The Kenya Revenue Authority (KRA) has announced a new validation process that will involve cross-referencing the income and expenses declared in individual and business income tax returns with several key electronic data sources.
These sources include TIMS and eTIMS invoices, records of withheld income tax, and import data from customs systems.
The new validation will take effect from January 1, 2026, and will apply as soon as taxpayers submit their returns for the 2025 year of income or accounting period through the iTax platform.
The change requires that all declared transactions be supported by a valid electronic tax invoice, which must be correctly transmitted with the buyer’s Personal Identification Number (PIN), where applicable, to ensure a clear digital trail for each transaction.
There are exceptions, such as emoluments (salaries and wages), fees charged by financial institutions, airline passenger ticketing, and expenses already subject to final withholding tax, as indicated in Section 23A of the Tax Procedures Act, Cap 469B and the Tax Procedures (Electronic Tax Invoice) Regulations, 2024.

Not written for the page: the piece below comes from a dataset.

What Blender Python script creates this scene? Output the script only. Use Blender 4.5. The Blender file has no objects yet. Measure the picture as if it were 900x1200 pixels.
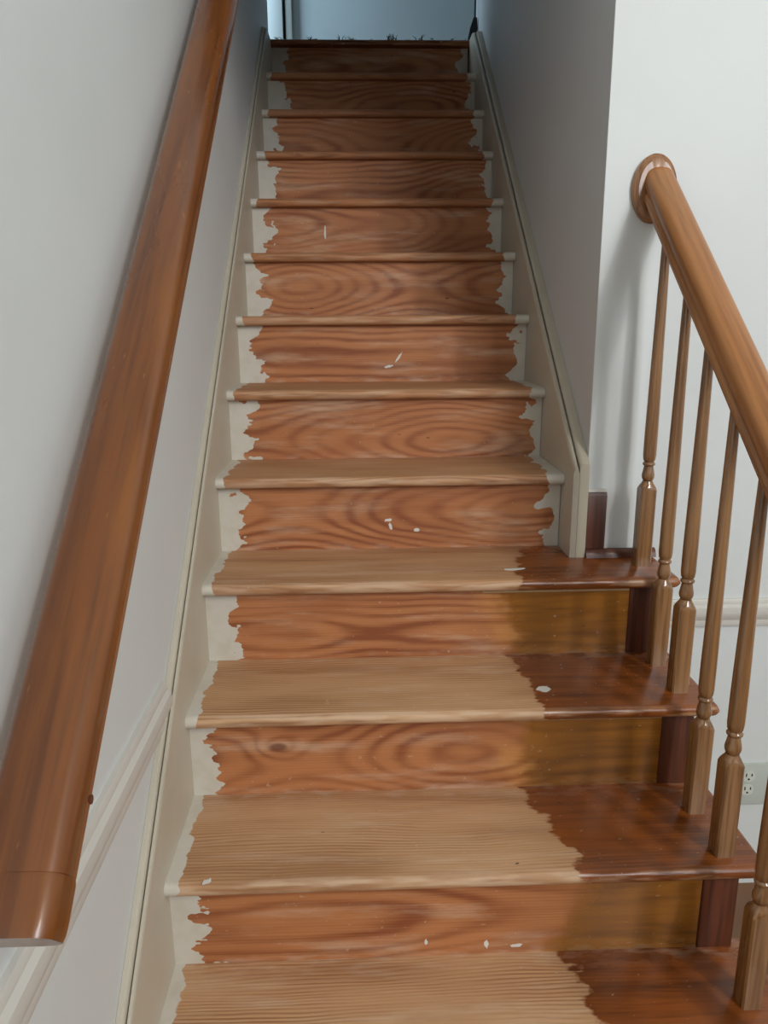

KRA has made it clear that informal record-keeping is no longer acceptable, and proper digital record-keeping is mandatory.
To help taxpayers prepare, KRA is encouraging them to proactively request their TIMS or eTIMS schedules, which provide a summary of annual income and expenses, from their designated account managers. The authority has also invited feedback from taxpayers and stakeholders to ensure the smooth and effective implementation of the system.